The television networks was the “they” in my mind.
Please fight my ignorance as necessary:
As I understand it, the television and cable TV networks are corporate entities, somewhat regulated by the government. I don’t think the the goverment can demand Presidential Debate time. (They can demand emergency disaster info time.)
So, the (national level) party organisations and the TV corporations negotiate agreements, somehow, on who will host the Presidential Debates, and how long those debates run, and who will moderate it. I dont know how much input the national level parties have in who else is allowed to participate in the debate, if any.
I would like to see more variety than the two party dominance we now seem to have, but their will naturally be limits to how many candidates have the stage at once.
Consider: A nationally televised Presidential Debate held on a particular network is scheduled to be 2 hours (or 98 minutes, excluding commercial breaks) in length. 20 candidates may participate.

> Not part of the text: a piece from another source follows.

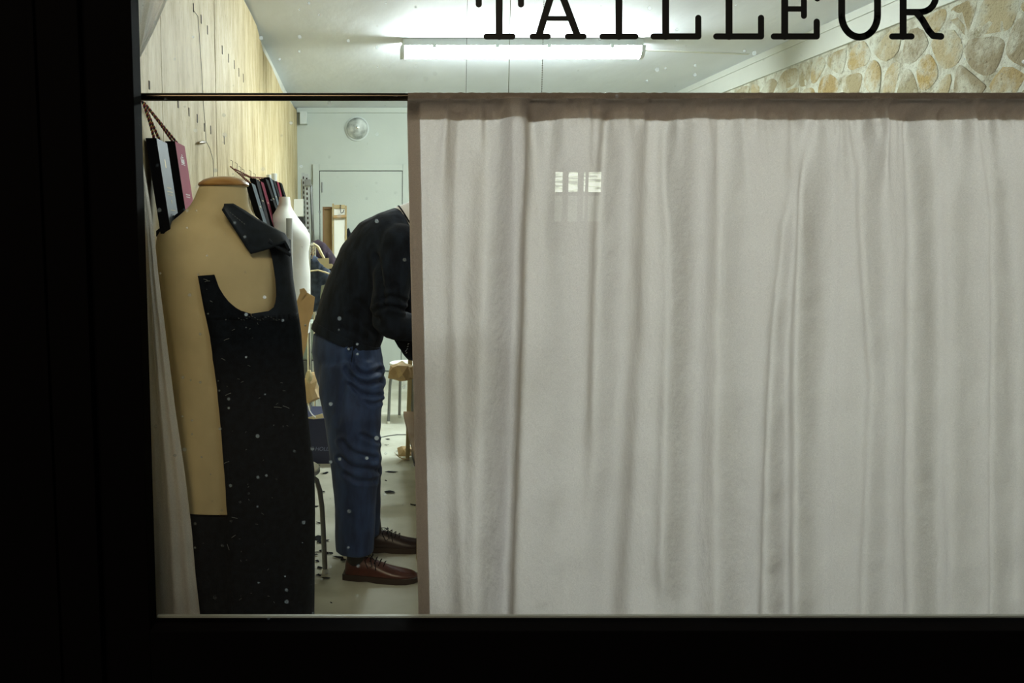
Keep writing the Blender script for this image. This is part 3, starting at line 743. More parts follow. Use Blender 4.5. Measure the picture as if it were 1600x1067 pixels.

98 minutes divided by 20 candidates means that each candidate will have less than 5 minutes. This 98 minutes also has to include introductions, the framing of the question(s), break announcing, and any other procedural/admin stuff. This means that candidates aren’t going to really “debate” an issue. Instead, they will be framing their messages to be short, memorable, witty, or whatever, but gerally less in depth than even today. For example:
“Mr. Gore, what do you feel is the most important issue facing the country today?”
“It’s the economy, stupid.” <reads two paragraph statement>
“Mr. Bush, what do you feel is the most important issue facing the country today?”
“It’s National Defense, stupid.” <reads two paragraph statement>
“Mr. LaMarche, what do you feel is the most important issue facing the country today?”
“It’s Global Warming, stupid.” <reads prepared statement until microphone cut off by moderator>
all the way until
“Mr. Humbolt, what do you feel is the most important issue facing the country today?”
“Hi mom!”
“Urm… That’s it?”
“uh-huh. Oh. And I’d like to tell my house sitter something… Don’t forget to feed Fluffy Tender Vittles! You know how finniky she is.
Hi Fluffy! Hi! Who’s a pretty cat? You’s a pretty cat. Yes you are! Oh yes you are…”
(Ah, I crack me up. Honestly, I suspect Mr. Humbolt would have been properly vetted before this, but still.)